╭─ Data supplied

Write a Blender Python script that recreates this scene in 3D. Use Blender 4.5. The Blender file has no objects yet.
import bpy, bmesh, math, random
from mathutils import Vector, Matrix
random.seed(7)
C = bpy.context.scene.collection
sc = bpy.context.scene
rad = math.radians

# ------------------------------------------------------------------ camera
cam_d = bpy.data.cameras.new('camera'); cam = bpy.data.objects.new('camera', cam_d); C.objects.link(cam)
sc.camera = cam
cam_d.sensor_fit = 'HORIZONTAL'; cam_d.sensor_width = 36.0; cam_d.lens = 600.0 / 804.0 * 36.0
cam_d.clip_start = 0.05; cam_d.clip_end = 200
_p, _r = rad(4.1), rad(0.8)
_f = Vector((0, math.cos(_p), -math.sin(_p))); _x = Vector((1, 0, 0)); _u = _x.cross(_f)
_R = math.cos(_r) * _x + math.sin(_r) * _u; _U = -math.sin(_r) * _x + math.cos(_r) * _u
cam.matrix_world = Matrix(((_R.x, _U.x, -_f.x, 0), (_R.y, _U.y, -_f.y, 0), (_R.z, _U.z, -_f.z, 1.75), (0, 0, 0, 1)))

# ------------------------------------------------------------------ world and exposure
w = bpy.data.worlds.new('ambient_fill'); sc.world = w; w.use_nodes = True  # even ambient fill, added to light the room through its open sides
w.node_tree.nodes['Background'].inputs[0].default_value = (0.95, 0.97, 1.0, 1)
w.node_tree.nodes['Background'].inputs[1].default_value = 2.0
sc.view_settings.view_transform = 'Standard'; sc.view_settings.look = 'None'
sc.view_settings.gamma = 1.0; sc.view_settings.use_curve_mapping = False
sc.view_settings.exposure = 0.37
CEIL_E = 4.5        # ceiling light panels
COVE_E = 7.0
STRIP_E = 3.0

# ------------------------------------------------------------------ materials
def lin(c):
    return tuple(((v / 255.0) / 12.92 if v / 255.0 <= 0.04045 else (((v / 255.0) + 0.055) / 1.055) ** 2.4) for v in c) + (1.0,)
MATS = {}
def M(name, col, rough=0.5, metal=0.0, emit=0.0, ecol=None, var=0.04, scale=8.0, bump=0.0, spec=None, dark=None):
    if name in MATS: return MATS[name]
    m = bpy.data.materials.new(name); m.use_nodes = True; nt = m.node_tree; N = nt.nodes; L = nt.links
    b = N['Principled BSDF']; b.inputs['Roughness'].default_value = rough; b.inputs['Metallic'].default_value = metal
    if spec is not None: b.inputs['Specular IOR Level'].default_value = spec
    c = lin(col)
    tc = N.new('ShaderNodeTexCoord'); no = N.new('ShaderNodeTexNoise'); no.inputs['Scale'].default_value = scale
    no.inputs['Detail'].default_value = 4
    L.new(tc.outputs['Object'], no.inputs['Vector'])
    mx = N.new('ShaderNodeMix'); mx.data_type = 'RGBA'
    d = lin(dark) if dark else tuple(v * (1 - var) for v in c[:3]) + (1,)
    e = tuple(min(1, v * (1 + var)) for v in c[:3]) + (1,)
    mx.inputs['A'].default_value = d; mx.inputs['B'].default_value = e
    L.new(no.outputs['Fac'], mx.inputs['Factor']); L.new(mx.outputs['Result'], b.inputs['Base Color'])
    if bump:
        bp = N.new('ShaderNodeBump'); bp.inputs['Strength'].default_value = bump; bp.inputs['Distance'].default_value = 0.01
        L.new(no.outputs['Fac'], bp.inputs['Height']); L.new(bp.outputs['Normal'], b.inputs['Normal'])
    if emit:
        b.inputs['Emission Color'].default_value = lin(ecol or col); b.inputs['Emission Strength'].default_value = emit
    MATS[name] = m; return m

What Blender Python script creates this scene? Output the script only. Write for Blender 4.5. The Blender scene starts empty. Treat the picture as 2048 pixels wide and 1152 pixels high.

╰─
╭─ Data supplied

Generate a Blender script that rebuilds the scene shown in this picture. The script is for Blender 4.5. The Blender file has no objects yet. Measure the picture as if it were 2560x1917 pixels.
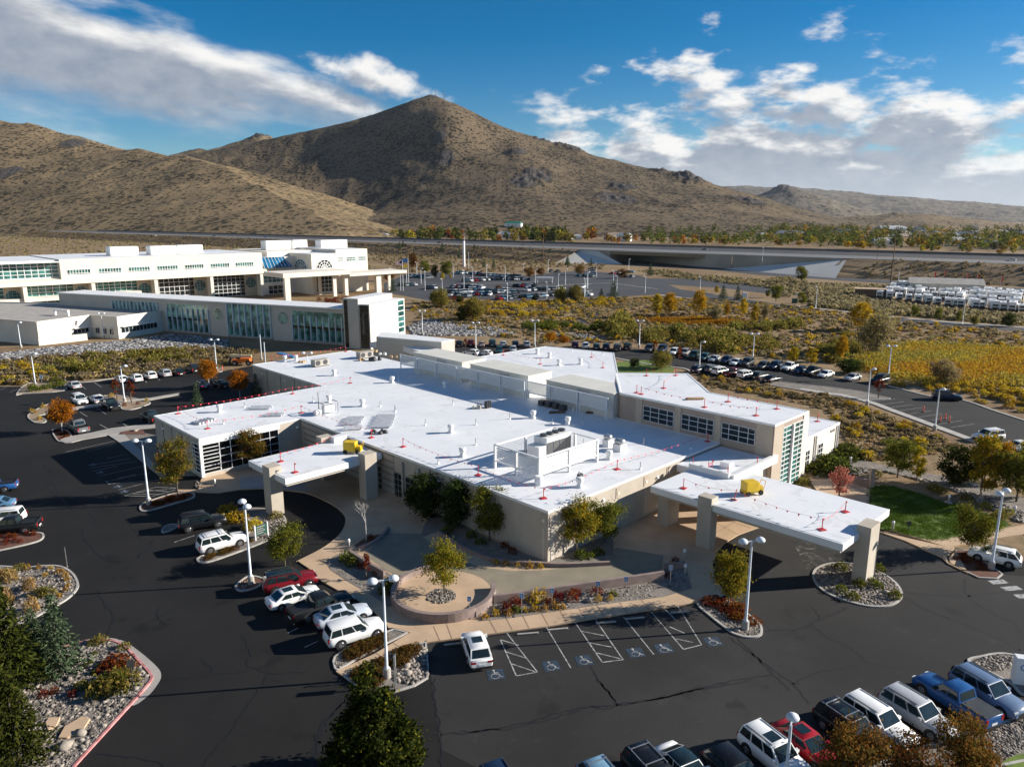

╰─

● Challenge: Give only the number of lines above that hold the string "this".

● Response: 3